Challenge: Write out the material exactly, without any of its pictures.

>>>

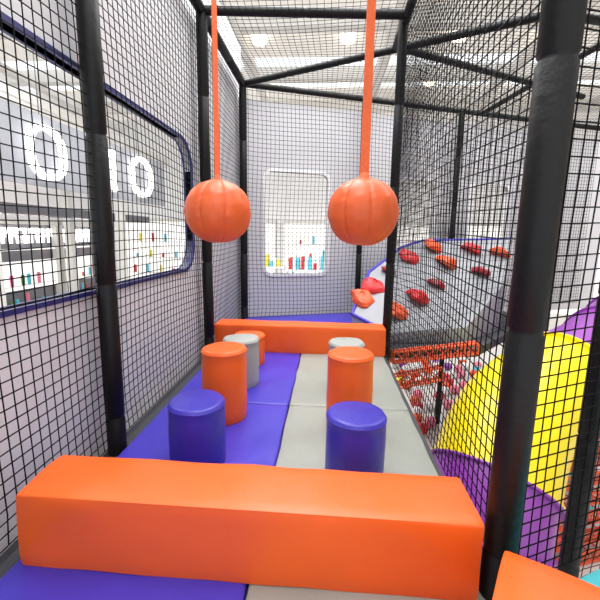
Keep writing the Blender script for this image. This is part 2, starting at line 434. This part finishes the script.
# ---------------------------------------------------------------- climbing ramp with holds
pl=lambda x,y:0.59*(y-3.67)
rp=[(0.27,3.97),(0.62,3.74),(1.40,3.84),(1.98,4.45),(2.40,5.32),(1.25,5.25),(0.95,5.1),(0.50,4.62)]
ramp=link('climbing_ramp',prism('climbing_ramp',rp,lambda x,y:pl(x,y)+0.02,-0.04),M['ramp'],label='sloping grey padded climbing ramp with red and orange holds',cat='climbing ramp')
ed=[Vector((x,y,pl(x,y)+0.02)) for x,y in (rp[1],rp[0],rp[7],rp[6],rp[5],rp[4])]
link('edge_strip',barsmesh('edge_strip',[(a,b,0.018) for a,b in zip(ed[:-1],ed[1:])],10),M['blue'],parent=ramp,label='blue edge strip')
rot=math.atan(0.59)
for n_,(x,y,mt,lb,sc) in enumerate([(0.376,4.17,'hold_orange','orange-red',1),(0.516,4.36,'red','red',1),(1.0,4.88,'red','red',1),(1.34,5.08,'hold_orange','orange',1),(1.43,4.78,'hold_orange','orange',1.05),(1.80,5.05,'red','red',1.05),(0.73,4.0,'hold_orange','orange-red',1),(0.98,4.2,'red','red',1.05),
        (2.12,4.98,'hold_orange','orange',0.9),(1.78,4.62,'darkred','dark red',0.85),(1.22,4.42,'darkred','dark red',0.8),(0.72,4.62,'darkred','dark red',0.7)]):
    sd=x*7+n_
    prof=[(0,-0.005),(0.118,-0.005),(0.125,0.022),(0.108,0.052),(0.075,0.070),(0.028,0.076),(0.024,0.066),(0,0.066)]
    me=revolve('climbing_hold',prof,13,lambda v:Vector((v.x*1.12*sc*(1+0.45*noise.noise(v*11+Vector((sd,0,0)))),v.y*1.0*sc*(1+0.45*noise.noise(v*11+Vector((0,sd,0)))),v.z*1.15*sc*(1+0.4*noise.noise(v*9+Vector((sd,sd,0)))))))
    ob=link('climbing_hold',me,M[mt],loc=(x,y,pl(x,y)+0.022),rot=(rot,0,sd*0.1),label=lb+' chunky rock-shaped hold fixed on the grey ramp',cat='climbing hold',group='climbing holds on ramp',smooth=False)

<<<

Task result:
Keep writing the Blender script for this image. This is part 2, starting at line 434. This part finishes the script.
# ---------------------------------------------------------------- climbing ramp with holds
pl=lambda x,y:0.59*(y-3.67)
rp=[(0.27,3.97),(0.62,3.74),(1.40,3.84),(1.98,4.45),(2.40,5.32),(1.25,5.25),(0.95,5.1),(0.50,4.62)]
ramp=link('climbing_ramp',prism('climbing_ramp',rp,lambda x,y:pl(x,y)+0.02,-0.04),M['ramp'],label='sloping grey padded climbing ramp with red and orange holds',cat='climbing ramp')
ed=[Vector((x,y,pl(x,y)+0.02)) for x,y in (rp[1],rp[0],rp[7],rp[6],rp[5],rp[4])]
link('edge_strip',barsmesh('edge_strip',[(a,b,0.018) for a,b in zip(ed[:-1],ed[1:])],10),M['blue'],parent=ramp,label='blue edge strip')
rot=math.atan(0.59)
for n_,(x,y,mt,lb,sc) in enumerate([(0.376,4.17,'hold_orange','orange-red',1),(0.516,4.36,'red','red',1),(1.0,4.88,'red','red',1),(1.34,5.08,'hold_orange','orange',1),(1.43,4.78,'hold_orange','orange',1.05),(1.80,5.05,'red','red',1.05),(0.73,4.0,'hold_orange','orange-red',1),(0.98,4.2,'red','red',1.05),
        (2.12,4.98,'hold_orange','orange',0.9),(1.78,4.62,'darkred','dark red',0.85),(1.22,4.42,'darkred','dark red',0.8),(0.72,4.62,'darkred','dark red',0.7)]):
    sd=x*7+n_
    prof=[(0,-0.005),(0.118,-0.005),(0.125,0.022),(0.108,0.052),(0.075,0.070),(0.028,0.076),(0.024,0.066),(0,0.066)]
    me=revolve('climbing_hold',prof,13,lambda v:Vector((v.x*1.12*sc*(1+0.45*noise.noise(v*11+Vector((sd,0,0)))),v.y*1.0*sc*(1+0.45*noise.noise(v*11+Vector((0,sd,0)))),v.z*1.15*sc*(1+0.4*noise.noise(v*9+Vector((sd,sd,0)))))))
    ob=link('climbing_hold',me,M[mt],loc=(x,y,pl(x,y)+0.022),rot=(rot,0,sd*0.1),label=lb+' chunky rock-shaped hold fixed on the grey ramp',cat='climbing hold',group='climbing holds on ramp',smooth=False)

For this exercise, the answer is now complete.